Creating a property legacy that gives back more than just returns

Creating a property legacy that gives back more than just returns

Creating a property portfolio is often about much more than money. For many people, it’s increasingly interwoven with long-term family plans, ethical priorities and a desire to enjoy and nurture the properties they buy. Mark Prentice, Head of Banking (Scotland), explores the current trends.

Mark Prentice, Head of Banking, Scotland
Guarantor mortgage

“If history could teach us anything, it would be that property is inextricably linked to civilisation,” said the economist, Ludvig von Mises. And for many high net worth property investors today, that association is more important than ever, so their investments are increasingly about much more than simply making a decent return, important as that is. Property decisions are now also commonly being guided by personal values, with a mixture of almost philanthropic priorities such as preserving our cultural heritage and taking a much more active role in supporting the environment, balanced with lifestyle considerations such as the quality of life afforded by different types of property in different parts of the country.

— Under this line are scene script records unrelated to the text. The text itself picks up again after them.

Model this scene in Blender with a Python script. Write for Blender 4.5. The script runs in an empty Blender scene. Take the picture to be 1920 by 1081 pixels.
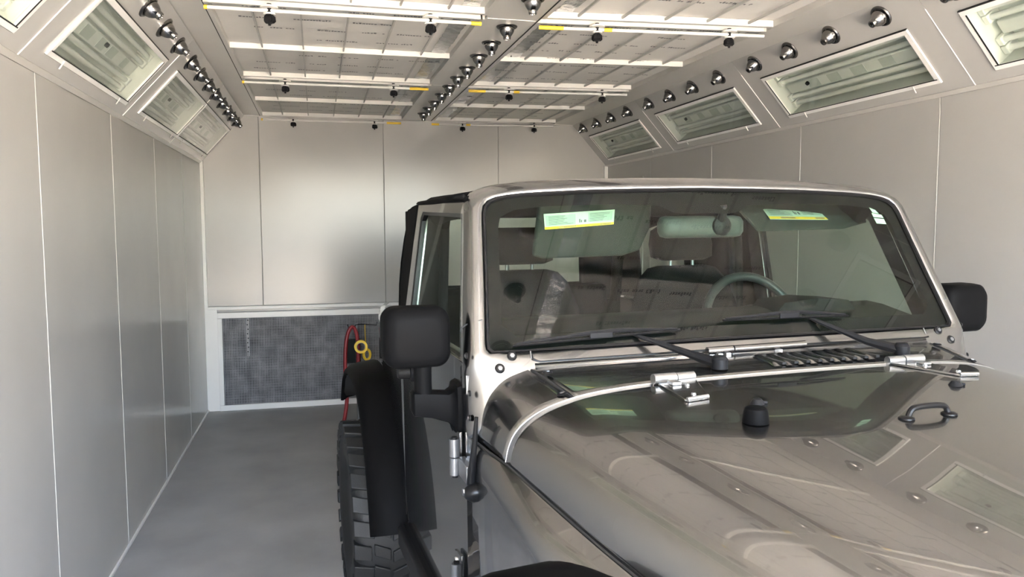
import bpy, bmesh, math, random
from math import sin, cos, pi, radians, sqrt
from mathutils import Vector, Matrix
random.seed(7)
SC = bpy.context.scene
COL = SC.collection

# ------------------------------------------------------------------ camera, sky, sun, exposure
H = 1.61                                   # eye height
CAM_R = Vector((0.96970155, -0.24426954, -0.00335999))
CAM_U = Vector((0.02249024, 0.07556935, 0.99688689))
CAM_F = Vector((0.24325519, 0.96675833, -0.07877339))
cd = bpy.data.cameras.new('camera')
cam = bpy.data.objects.new('camera', cd); COL.objects.link(cam)
cd.sensor_width = 36.0; cd.lens = 1450.0 / 1920.0 * 36.0; cd.clip_start = 0.02
M3 = Matrix((CAM_R, CAM_U, -CAM_F)).transposed()
cam.matrix_world = Matrix.Translation((0, 0, H)) @ M3.to_4x4()
SC.camera = cam

w = bpy.data.worlds.new('sky'); SC.world = w; w.use_nodes = True
nt = w.node_tree; nt.nodes.clear()
sky = nt.nodes.new('ShaderNodeTexSky'); sky.sky_type = 'NISHITA'; sky.sun_disc = False
sky.sun_elevation = radians(52); sky.sun_rotation = radians(238); sky.air_density = 1.0; sky.dust_density = 2.0
bg = nt.nodes.new('ShaderNodeBackground'); bg.inputs['Strength'].default_value = 0.34
wo = nt.nodes.new('ShaderNodeOutputWorld')
hsv = nt.nodes.new('ShaderNodeHueSaturation'); hsv.inputs['Saturation'].default_value = 0.7
nt.links.new(sky.outputs[0], hsv.inputs['Color']); nt.links.new(hsv.outputs[0], bg.inputs[0]); nt.links.new(bg.outputs[0], wo.inputs[0])

sd = bpy.data.lights.new('sun', 'SUN'); sd.energy = 7.0; sd.angle = radians(0.6); sd.color = (1.0, 0.915, 0.79)
sun = bpy.data.objects.new('sun', sd); COL.objects.link(sun)
sun.rotation_euler = Vector((0.48, 0.0, -0.86)).to_track_quat('-Z', 'Y').to_euler()   # high over the apron, along the doorway

# portal in the open booth door: guides the sky sampling only, gives no light of its own
pd = bpy.data.lights.new('door_portal', 'AREA'); pd.shape = 'RECTANGLE'; pd.size = 3.7; pd.size_y = 2.6
pd.cycles.is_portal = True
po = bpy.data.objects.new('door_portal', pd); COL.objects.link(po)
po.location = (0.9, -2.07, 1.3); po.rotation_euler = (radians(90), 0, 0)

vs = SC.view_settings
vs.view_transform = 'Standard'; vs.look = 'None'; vs.gamma = 1.0; vs.use_curve_mapping = False
vs.exposure = 4.78
SC.cycles.max_bounces = 14; SC.cycles.diffuse_bounces = 8; SC.cycles.glossy_bounces = 6
SC.cycles.transparent_max_bounces = 16; SC.cycles.caustics_reflective = False; SC.cycles.caustics_refractive = False
SC.cycles.sample_clamp_indirect = 8.0

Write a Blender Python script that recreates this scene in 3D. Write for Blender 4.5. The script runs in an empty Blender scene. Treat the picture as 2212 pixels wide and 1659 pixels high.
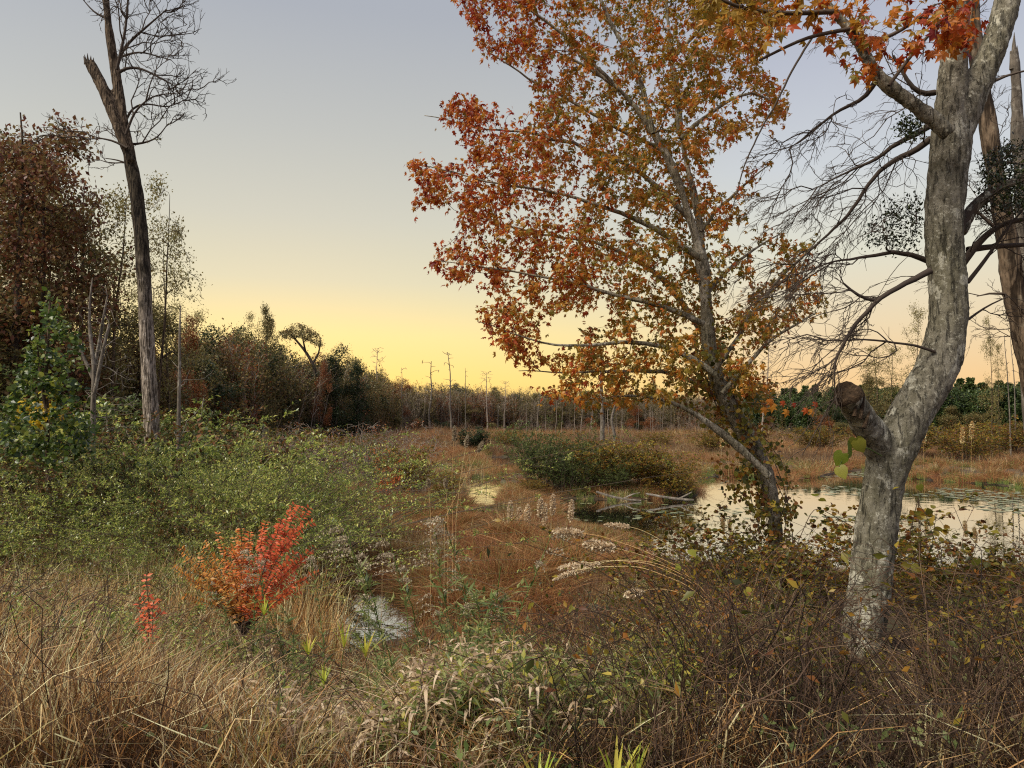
import bpy, math, numpy as np
from mathutils import Vector, Matrix

rng = np.random.default_rng(11)
SC = bpy.context.scene
COL = SC.collection

# ---------------------------------------------------------------- camera
CAM_Z = 3.2
F = 1609.0                      # focal length in units of the photograph drawn 2212 wide
PITCH = math.radians(2.93)
cam_d = bpy.data.cameras.new('camera'); cam = bpy.data.objects.new('camera', cam_d); COL.objects.link(cam)
cam_d.sensor_width = 36.0; cam_d.lens = 36.0 * F / 2212.0
cam_d.clip_start = 0.05; cam_d.clip_end = 4000
cam.location = (0, 0, CAM_Z); cam.rotation_euler = (math.pi / 2 + PITCH, 0, 0)
SC.camera = cam

# ---------------------------------------------------------------- dusk sky
SUN_AZ = math.radians(-17.0)    # the glow stands left of the view axis (+Y)
SUN_EL = math.radians(1.2)


def lin(r, g, b):
    f = lambda c: (c / 255 / 12.92) if c / 255 <= 0.04045 else ((c / 255 + 0.055) / 1.055) ** 2.4
    return (f(r), f(g), f(b), 1.0)


def ramp_fill(node, stops):
    cr = node.color_ramp
    while len(cr.elements) > 1:
        cr.elements.remove(cr.elements[0])
    cr.elements[0].position = stops[0][0]; cr.elements[0].color = stops[0][1]
    for p, c in stops[1:]:
        e = cr.elements.new(p); e.color = c


w = bpy.data.worlds.new('World'); SC.world = w; w.use_nodes = True
nt = w.node_tree; nt.nodes.clear(); L = nt.links.new
out = nt.nodes.new('ShaderNodeOutputWorld'); bg = nt.nodes.new('ShaderNodeBackground'); L(bg.outputs[0], out.inputs[0])
tc = nt.nodes.new('ShaderNodeTexCoord')
nrm = nt.nodes.new('ShaderNodeVectorMath'); nrm.operation = 'NORMALIZE'; L(tc.outputs['Generated'], nrm.inputs[0])
sep = nt.nodes.new('ShaderNodeSeparateXYZ'); L(nrm.outputs[0], sep.inputs[0])
asin = nt.nodes.new('ShaderNodeMath'); asin.operation = 'ARCSINE'; L(sep.outputs['Z'], asin.inputs[0])
el = nt.nodes.new('ShaderNodeMath'); el.operation = 'MULTIPLY'; el.inputs[1].default_value = 1 / (math.pi / 2); L(asin.outputs[0], el.inputs[0])


def skyramp(stops):
    r = nt.nodes.new('ShaderNodeValToRGB'); ramp_fill(r, [(a / 90.0, lin(*c)) for a, c in stops]); r.color_ramp.interpolation = 'LINEAR'
    L(el.outputs[0], r.inputs[0]); return r


r_sun = skyramp([(0, (248, 202, 106)), (3.2, (254, 224, 134)), (6.5, (251, 230, 160)), (10.5, (223, 217, 186)), (15, (208, 207, 192)),
                 (21, (192, 194, 190)), (29, (172, 177, 186)), (45, (158, 168, 190)), (90, (140, 152, 182))])
r_side = skyramp([(0, (238, 190, 130)), (3, (245, 206, 152)), (7, (236, 215, 178)), (12, (222, 220, 202)), (18, (204, 209, 214)),
                  (25, (184, 189, 203)), (31, (171, 176, 193)), (50, (150, 160, 190)), (90, (140, 152, 182))])
r_anti = skyramp([(0, (168, 160, 170)), (7, (196, 180, 184)), (15, (192, 188, 200)), (30, (170, 176, 200)), (50, (150, 160, 190)), (90, (140, 152, 182))])
hz = nt.nodes.new('ShaderNodeVectorMath'); hz.operation = 'MULTIPLY'; hz.inputs[1].default_value = (1, 1, 0); L(nrm.outputs[0], hz.inputs[0])
hn = nt.nodes.new('ShaderNodeVectorMath'); hn.operation = 'NORMALIZE'; L(hz.outputs[0], hn.inputs[0])
dt = nt.nodes.new('ShaderNodeVectorMath'); dt.operation = 'DOT_PRODUCT'; L(hn.outputs[0], dt.inputs[0])
dt.inputs[1].default_value = (math.sin(SUN_AZ), math.cos(SUN_AZ), 0)


def mrange(a, b):
    m = nt.nodes.new('ShaderNodeMapRange'); m.interpolation_type = 'SMOOTHSTEP'
    m.inputs['From Min'].default_value = a; m.inputs['From Max'].default_value = b; L(dt.outputs['Value'], m.inputs['Value']); return m


m1 = mrange(-0.5, 0.55); m2 = mrange(0.78, 1.0)


def mixc(fac, a, b):
    m = nt.nodes.new('ShaderNodeMix'); m.data_type = 'RGBA'; L(fac, m.inputs[0]); L(a, m.inputs[6]); L(b, m.inputs[7]); return m.outputs[2]


c1 = mixc(m1.outputs[0], r_anti.outputs[0], r_side.outputs[0])
c2 = mixc(m2.outputs[0], c1, r_sun.outputs[0])
sky = nt.nodes.new('ShaderNodeTexSky'); sky.sky_type = 'NISHITA'; sky.sun_disc = False
sky.sun_elevation = SUN_EL; sky.sun_rotation = SUN_AZ; sky.air_density = 1.0; sky.dust_density = 1.0
mul = nt.nodes.new('ShaderNodeVectorMath'); mul.operation = 'SCALE'; mul.inputs['Scale'].default_value = 0.015; L(sky.outputs[0], mul.inputs[0])
add = nt.nodes.new('ShaderNodeVectorMath'); add.operation = 'ADD'; L(c2, add.inputs[0]); L(mul.outputs[0], add.inputs[1])
L(add.outputs[0], bg.inputs[0]); bg.inputs[1].default_value = 1.0

# added fill from high left rear, brightening the growth beyond the dusk sky's light
sd = bpy.data.lights.new('sun', 'SUN'); sd.energy = 4.9; sd.angle = math.radians(26); sd.color = (1.0, 0.92, 0.78)
sun = bpy.data.objects.new('sun', sd); COL.objects.link(sun)
sdir = Vector((-0.55, -0.38, 0.85)).normalized()
sun.rotation_euler = sdir.to_track_quat('Z', 'Y').to_euler()

SC.view_settings.view_transform = 'Standard'; SC.view_settings.look = 'None'
SC.view_settings.exposure = 0.0; SC.view_settings.gamma = 1.0
SC.render.engine = 'CYCLES'
SC.cycles.max_bounces = 6; SC.cycles.diffuse_bounces = 3; SC.cycles.transmission_bounces = 4; SC.cycles.glossy_bounces = 2
SC.cycles.use_denoising = False; SC.cycles.filter_width = 1.15; SC.cycles.sample_clamp_indirect = 4

# ---------------------------------------------------------------- geometry tools


def P(u, v, Y):
    """World point seen at (u, v) of the photograph (2212 wide) that lies Y metres ahead."""
    x = (u - 1106.0) / F; yu = -(v - 829.5) / F
    d = np.array([x, math.cos(PITCH) - yu * math.sin(PITCH), math.sin(PITCH) + yu * math.cos(PITCH)])
    return d * (Y / d[1]) + np.array([0, 0, CAM_Z])


def G0(u, v):
    """World XY of the water-level point seen at (u, v)."""
    d = P(u, v, 1.0) - np.array([0, 0, CAM_Z]); return d[:2] * (-CAM_Z / d[2])


def zcap(x, y, us, vs):
    """Highest z at (x, y) that stays under the skyline profile (us, vs)."""
    u = 1106.0 + F * x / np.maximum(y, 0.5)
    v = np.interp(u, us, vs)
    return CAM_Z - (v - 912.0) / F * y


def hsh(i, j, k):
    s = np.sin(i * 12.9898 + j * 78.233 + k * 37.719) * 43758.5453
    return s - np.floor(s)


def vnoise(p):
    p = np.asarray(p, float); f = np.floor(p); t = p - f; t = t * t * (3 - 2 * t)
    r = 0
    for a in (0, 1):
        for b in (0, 1):
            for c in (0, 1):
                wgt = (t[..., 0] if a else 1 - t[..., 0]) * (t[..., 1] if b else 1 - t[..., 1]) * (t[..., 2] if c else 1 - t[..., 2])
                r = r + wgt * hsh(f[..., 0] + a, f[..., 1] + b, f[..., 2] + c)
    return r * 2 - 1


def noise2(x, y, s):
    x = np.asarray(x, float); return vnoise(np.stack([x / s, np.asarray(y, float) / s, np.full_like(x, 3.7 + s)], -1))


def unit(a):
    return a / np.maximum(np.linalg.norm(a, axis=-1, keepdims=True), 1e-9)


def rdir(n):
    return unit(rng.normal(size=(n, 3)))


class MB:
    def __init__(s): s.V = []; s.F = []; s.A = []; s.M = []; s.n = 0

    def add(s, verts, faces, att=0.5, mat=0):
        verts = np.asarray(verts, np.float32).reshape(-1, 3); faces = np.asarray(faces, np.int64)
        if not len(faces): return
        s.V.append(verts); s.F.append(faces + s.n); s.n += len(verts)
        s.A.append(np.broadcast_to(np.asarray(att, np.float32), (len(faces),)))
        s.M.append(np.full(len(faces), mat, np.int32))

    def mesh(s, name, mats, smooth=True):
        me = bpy.data.meshes.new(name)
        V = np.concatenate(s.V) if s.V else np.zeros((0, 3), np.float32)
        me.vertices.add(len(V)); me.vertices.foreach_set('co', V.ravel())
        tot = np.concatenate([np.full(len(f), f.shape[1]) for f in s.F]); loops = np.concatenate([f.ravel() for f in s.F])
        me.loops.add(len(loops)); me.loops.foreach_set('vertex_index', loops.astype(np.int32))
        me.polygons.add(len(tot)); st = np.concatenate([[0], np.cumsum(tot)[:-1]])
        me.polygons.foreach_set('loop_start', st.astype(np.int32))
        me.polygons.foreach_set('use_smooth', np.full(len(tot), smooth))
        me.polygons.foreach_set('material_index', np.concatenate(s.M))
        a = me.attributes.new('v', 'FLOAT', 'FACE'); a.data.foreach_set('value', np.concatenate(s.A).astype(np.float32))
        for m in (mats if isinstance(mats, (list, tuple)) else [mats]): me.materials.append(m)
        me.update(calc_edges=True)
        return me

    def build(s, name, mats, parent=None, smooth=True):
        return link(name, s.mesh(name, mats, smooth), parent)


def link(name, me, parent=None):
    o = bpy.data.objects.new(name, me); COL.objects.link(o)
    if parent is not None:
        o.parent = parent; o.location = -parent.location
    return o


def tag(o, label=None, cat=None, group=None, kind=None):
    if label: o['label'] = label
    if cat: o['category'] = cat
    if group: o['group'] = group
    if kind: o['kind'] = kind
    return o


def thing(name, label, cat, loc=(0, 0, 0), group=None):
    o = bpy.data.objects.new(name, None); COL.objects.link(o); o.location = loc; o.empty_display_size = 0.2
    return tag(o, label, cat, group)


KIDS = {}


def copy_tree(root, loc, rz=0.0, sc=(1, 1, 1), label=None, group=None, tilt=(0, 0)):
    if root.name not in KIDS:
        KIDS[root.name] = [(c, [g for g in bpy.data.objects if g.parent is c]) for c in bpy.data.objects if c.parent is root]
    r = root.copy(); COL.objects.link(r); r.location = loc; r.rotation_euler = (tilt[0], tilt[1], rz); r.scale = sc
    if label: r['label'] = label
    if group: r['group'] = group
    for c, gs in KIDS[root.name]:
        d = c.copy(); COL.objects.link(d); d.parent = r
        for g in gs:
            e = g.copy(); COL.objects.link(e); e.parent = d
    return r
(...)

We recently hosted an event for clients with property specialists Savills at our Edinburgh office, which explored some fascinating trends they saw in the property investment market, including the motivations of many investors. For instance, they also see a growing momentum around creating sustainable property legacies for a family’s long-term future, often embracing heritage projects and buying properties that can be lived in and enjoyed. There is also a strong trend to want to respond to the environmental challenges we all face, as seen in the rise of rural property investments such as forestry and farmland.

Of course, this all needs to be viewed against the backdrop of current political and economic uncertainty in the UK. Since the EU Referendum in 2016, growth in the UK housing market has been fragile – the UK-wide annual house price growth recorded in July 2019 was just 0.7%, compared with 8.2% in 2016. On top of this, research from the Royal Institute of Chartered Surveyors shows that opinions about the UK market since 2016 remain downbeat, creating caution amongst investors.

Scottish Optimism

There does, however, appear to be a more optimistic mood here in Scotland. Indeed, Edinburgh’s property market continues to thrive and has been an excellent location for investment, according to Ben Fox, Head of Residential at Savills in Edinburgh. The city is the UK’s market leader, having seen a 4.4% increase in house price movements in the year up to June 2019. In particular, prime property has seen significant growth, with the sales of properties over £1m increasing by an astonishing 27.6% in that period. Ben believes that Edinburgh’s consistent buoyancy is easily explained by looking out of the window – a beautiful, historic capital and a popular tourist destination with a thriving hub of technological and financial services. From my seat in Charlotte Square, it is hard to disagree.

Ben also pointed out that high-value property is spreading beyond traditional areas such as Barnton, Stockbridge and Morningside, with areas such as Hillside attracting a lot of interest, partly through the redevelopment of the nearby St James shopping centre and the expansion of the tram network.

Beyond Buy-to-let

Buy-to-let is frequently a traditional cornerstone strategy for creating a property legacy. According to Charles McCosh, Head of Lettings at Savills in Edinburgh, the Scottish market remains as relatively buoyant for rental as it does for property sales, with national rents up 4.1% year on year. Edinburgh has shown growing strength with a 3.6% rise, and the time to let properties has been falling with 67% now being let in less than a month.

But not every property investor looks to the city – and there are a wide range of potential incentives for those wishing to have a rural element to their portfolio, which Evelyn Channing, Head of Rural Agency in Scotland for Savills shared with us. A clear advantage, she described, is the difference between property tax for rural and urban properties. For example, a property worth £2.2m in Edinburgh’s city centre (with an LBTT effective tax rate of 10.1%) would incur a tax bill of £222,350. By contrast, a rural property selling for the same amount (with an LBTT effective tax rate of 4.47%) might “only” pay £98,500 in tax, where commercial rates apply – for example where the property includes an active farm.

The lure of forests and farms

Evelyn added that there can also be significant inheritance tax benefits in purchasing farmland, as long as farming operations continue, and these can be managed through sub-contracting. She also has had the pleasure of helping clients with the acquisition of historic castles and mansions dotted around the Scottish countryside. These are often bought for families to live in, while also safeguarding these estates for the future.

But one of the greatest areas of interest for those creating a property legacy at the moment is not in buildings at all but in land, with timber prices, tax incentives and environmental concerns driving a significant growth in forestry. Evelyn pointed to four recent estate sales in which she had been involved. All attracted a wide range of interest in terms of farming, sporting use, amenity/lifestyle and renewables but, in all four cases, the top bids came from forestry investors.

So there is lots to think about. And while, at Hampden & Co, my colleagues and I do not offer advice on property or tax affairs, we do help many clients to finance the development of their property legacy. By offering a professional relationship, our private bankers are able to offer tailored solutions that can take into account not just an individual’s financial circumstances – however complex they may be - but also their broader values and priorities.